Gavel (Courtesy photo)

Gavel (Courtesy photo)

Alaska Voices: Vote to retain Justice Susan Carney

Justice Carney has devoted her entire career to public service.

  • Amanda Metivier Barb Malchick
  • Monday, October 19, 2020 5:32pm
  • Opinion

Justice Susan Carney is a strong advocate for youth and families, and for fairness, and she deserves a “yes” vote for retention on the November ballot.

You should know a little about her as you cast your ballot on her judicial retention. Justice Carney grew up in a working-class family in Massachusetts. She relied on work and earned scholarships to put herself through college and law school, where she found time to volunteer at a homeless shelter, before moving to Alaska in 1987. She has been married for nearly 30 years and she and her husband Pete are proud parents of two wonderful adopted children.

Justice Carney has devoted her entire career to public service. After law school, she clerked for the Alaska Supreme Court, after which she began her lengthy career at the Public Defender Agency and then the Office of Public Advocacy. She served in a variety of roles, including as a guardian ad litem for children and youth and as an attorney for parents involved in child protection cases. Many of her clients lived in rural areas of the state, giving her insight into issues important to the Alaska Native community. Justice Carney’s extensive knowledge and experience with the child protection system from all perspectives is unique on the Supreme Court and serves the Court well.

Community involvement has continued to be an important part of Justice Carney’s life since her appointment to the Supreme Court. Near and dear to our hearts, Justice Carney has shown a particular interest in Facing Foster Care in Alaska (FFCA), the nonprofit organization made up of current and former foster youth who advocate for improving the foster care system and provide education to judges and other professionals involved in the child welfare system. She has taken every opportunity to engage with and listen to stories from current and former foster youth from FFCA. Last fall a group of foster youth shared their lived-experiences about life in foster care on a panel for legal professionals. After hearing one young woman’s experience and goal of becoming an attorney, Justice Carney took her to lunch for an opportunity to get to know her and encourage her to continue to pursue her dreams of becoming an attorney and advocating for racial equity. That young person is now studying for the LSAT.

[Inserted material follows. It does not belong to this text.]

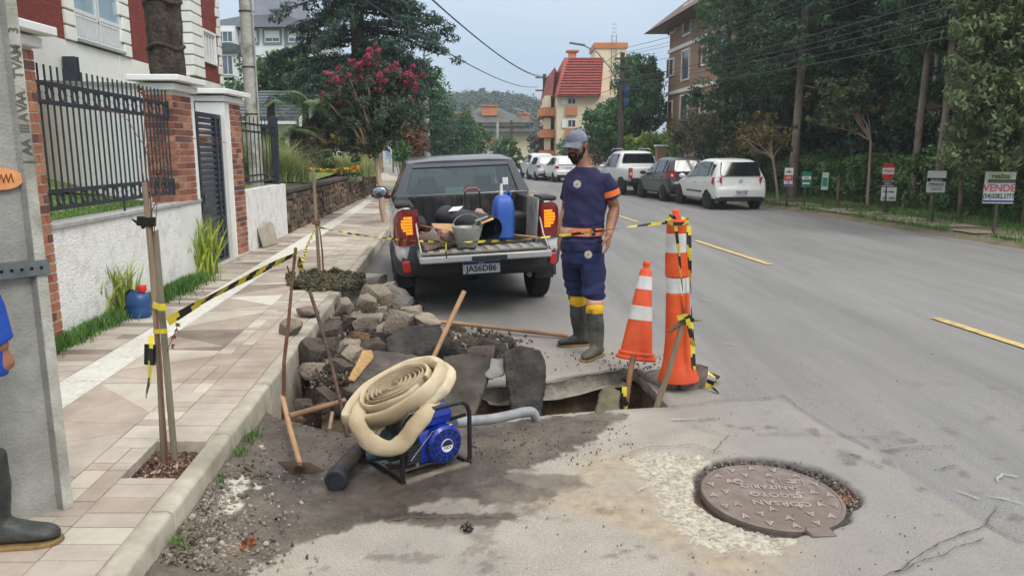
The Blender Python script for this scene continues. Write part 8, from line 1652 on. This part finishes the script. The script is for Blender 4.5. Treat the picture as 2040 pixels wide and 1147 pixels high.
# shovel in the rubble
sv_ = thing('shovel','shovel with pale handle and dark blade half buried at the left of the hole','shovel',G(630,800)); a,b_ = A(577,828,4.42),A(688,797,4.62); mb = MB(); mb.tube([a,a.lerp(b_,.5),b_],[.019,.018,.018],9); mb.build('shaft',WOODL,sv_,W=True,smooth=True)
mb = MB(); mb.loft([[A(628,772,4.75),A(648,768,4.85),A(676,790,4.85),A(660,800,4.70)],[A(628,776,4.75),A(648,772,4.85),A(676,794,4.85),A(660,804,4.70)]]); mb.build('blade',STL,sv_,W=True)
rod('wooden_shaft','dirty thin wooden stick lying in the puddle at the left of the hole',[A(656,856,4.30),A(662,822,4.5)],[.012,.012],WOOD,'handle')
# rubble stones
RB = [mat('rub%d' % i,a,b_,sc=7,rough=.92,bump=.9,bsc=34,lv=1,hue=.12,c3=c_,bdist=.03) for i,(a,b_,c_) in enumerate((((112,102,90),(150,138,124),(86,76,66)),((122,112,98),(158,146,130),(92,82,70)),((64,58,52),(98,88,78),(48,42,38)),((44,41,40),(70,66,62),(34,32,31)),((96,76,56),(134,108,80),(74,60,48)),((142,136,128),(178,172,164),(112,103,92))))]
def onm(px,py):
    d = ray(px,py); t = 3.5
    while t < 12:
        p = Vector((0,0,CH))+d*t; h = float(mound_h(p.x,p.y))
        if p.z <= h: return p
        t += .03
    return G(px,py)
USED = set(); LMK = [(738,562,'the pale top stone'),(650,700,'the ribbed bar'),(568,700,'the kerb twig'),(820,675,'the long black slab'),(885,655,'the upright tool handle'),(795,640,'the large grey wedge'),(765,735,'the tilted ochre-edged slab'),(1045,760,'the upright black slab'),(812,585,'the pickup tyre'),(730,603,'the square block'),(560,640,'the sidewalk block'),(640,810,'the shovel handle'),(925,780,'the soil-topped slab')]
rocks = [(738,562,58,46,5,'pale crusted stone on the very top of the rubble heap'),(755,592,66,60,1,'big sandy concrete block near the top of the heap'),(730,603,46,50,0,'square grey-brown concrete block on the left of the heap top'),(792,598,44,54,5,'rough pale block at the right of the heap top'),(775,575,40,34,5,'small pale block beside the pickup tyre'),(690,612,50,38,0,'grey block at the kerb side of the heap'),(700,640,44,34,2,None),(735,640,58,40,0,'grey slanted block in the middle of the heap'),(757,628,38,44,0,None),(795,640,66,60,0,'large grey wedge with a pale broken edge in the middle of the heap'),(770,652,40,44,1,'sandy wedge leaning on the large grey wedge'),(822,622,40,34,1,None),(830,660,48,30,2,None),(848,640,60,24,1,'flat pale slab piece at the right end of the heap'),(905,650,44,22,1,None),(870,658,34,20,0,None),(660,660,48,40,2,None),(690,688,50,36,0,'brown stone below the ribbed bar'),(650,690,56,50,2,'dark block wedged against the kerb'),(625,705,60,56,2,'large dark block in the corner by the kerb'),(700,705,44,40,1,None),(680,730,40,36,2,None),(620,735,44,32,0,None),(650,748,40,30,2,None),(690,745,36,28,4,None),(740,690,60,36,2,None),(760,672,44,30,3,None),(716,672,36,30,4,None),(668,640,34,30,0,None),(676,612,28,24,2,None),(940,680,40,30,2,None),(985,690,44,26,3,None),(1012,680,26,18,3,None),(900,690,50,30,3,None),(960,700,50,34,2,None),(600,765,38,28,2,None),(640,775,46,26,2,None),(590,790,30,20,4,None),(715,625,30,28,0,None),(812,680,44,30,3,None),(865,690,40,28,3,None),(775,700,40,24,2,None),(722,720,30,24,1,None),(745,655,30,24,2,None),(835,690,30,22,2,None),(680,765,36,24,3,None),(610,690,30,24,0,None)]
sz_ = lambda px_,p: px_/FPX*p.length
for i,(px,py,w,h,m_,lb) in enumerate(rocks):
    p = onm(px,py+h*.25); dd = w/FPX*p.y; hh_ = h/FPX*p.y; mb = MB(); mb.rock((0,0,0),(dd*1.12,dd*.9,hh_*1.15),100+i,.12,cut='block',rot=(random.uniform(-.3,.3),random.uniform(-.3,.3),random.uniform(0,3)),sub=3)
    o = mb.build('rubble_stone',RB[m_],smooth=True,angle=24); o.location = (p.x,p.y,p.z+hh_*.12)
    if py > 735: o.location.z = -.16 if i % 2 else -.12
    if not lb:
        nm_ = {0: 'grey concrete',1: 'sandy',2: 'dark brown',3: 'black asphalt',4: 'ochre earth'}[m_]; cd_ = []
        for lx,ly,ln in LMK:
            ang = atan2(py-ly,px-lx); dr_ = ('right of','below','left of','above')[int(round(ang/(pi/2))) % 4]; cd_.append((math.hypot(px-lx,py-ly),nm_+' lump '+('just ' if math.hypot(px-lx,py-ly) < 45 else '')+dr_+' '+ln+' in the rubble'))
        lb = next(l_ for _,l_ in sorted(cd_) if l_ not in USED); USED.add(lb)
    tag(o,lb,'rubble','broken stones heaped between kerb and pickup')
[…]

We have worked with Justice Carney and a group of professionals on the Alaska Supreme Court Child in Need of Aid (CINA) Rules Committee that she chairs, focusing on efforts to strengthen the voices of children and youth in their own CINA cases. Her devotion to children and families is obvious.

Those who know Justice Carney well know that she is intelligent, thoughtful, selfless and compassionate. She knows from her life that courts are not just for the wealthy, and that all deserve fairness regardless of their privilege or wealth. She’s known as an exceptional, fair justice who checks her personal and religious views at the courthouse door.

The Alaska Judicial Council, a nonpartisan citizen run organization that meticulously evaluates all Alaska judges and their performance, has unanimously recommended that Justice Carney be retained in this year’s election. Please join us in voting “yes” for Justice Carney.

Amanda Metivier is a co-founder and director of FFCA. She is a former foster youth and has been a foster parent for over a decade. She has been leading child welfare reform efforts in Alaska for 17 years.

Barb Malchick is on the board of directors of FFCA and is a former guardian ad litem and supervising attorney at the Office of Public Advocacy. She first met Justice Carney when they played on the same basketball team in 1988, and they were colleagues in sister offices of OPA for many years.